Vor einem Jahr protestierte Hamed Abdel-Samad in Kairo. Jetzt blickt er hinter den Rummel, mit dem Armee und Islamisten ihre Macht verschleiern, und sucht die Spuren der Revolte.
Der Weg zum Tahrir-Platz ist heute nicht mehr so steinig wie vor einem Jahr. Damals konnte ich in drei Stunden nur 300 Meter zurücklegen, heute brauche ich dafür nur wenige Gehminuten. Tränengas und Gummigeschosse kommen heute nicht zum Einsatz, jedenfalls noch nicht. Überhaupt sind weder Polizisten noch Soldaten auf dem Platz und um ihn herum zu sehen. Einige Menschen kommen heute zum ersten Mal aus der Provinz nach Kairo, um den legendären Platz zu sehen.

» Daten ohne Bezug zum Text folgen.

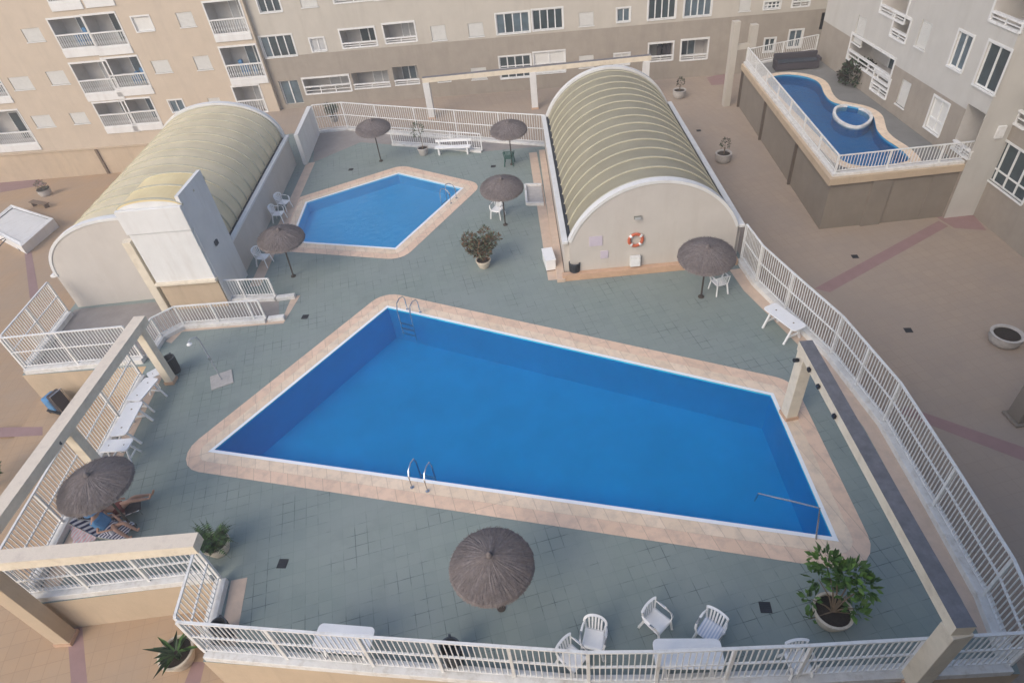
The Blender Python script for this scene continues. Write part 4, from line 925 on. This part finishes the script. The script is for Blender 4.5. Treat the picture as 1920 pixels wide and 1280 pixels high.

Einer von ihnen spricht mich an: „Entschuldigen Sie! Wo sind denn hier die Panzer?“ Er ist enttäuscht, dass er kein Erinnerungsfoto vor einem Kettenfahrzeug machen kann. Zumindest bis zur Mittagszeit sieht der Platz eher wie ein Wochenmarkt aus als wie eine Revolutionsbühne.
Es gibt „Revolutions-Falafel“ zu essen und „Revolutions-Süßkartoffeln“ und „Revolutions-Popcorn“. Ägyptische Flaggen, made in China, gibt es wie Sand am Meer. Mittelmäßige Sänger, Komiker und Dichter zeigen ihr Können.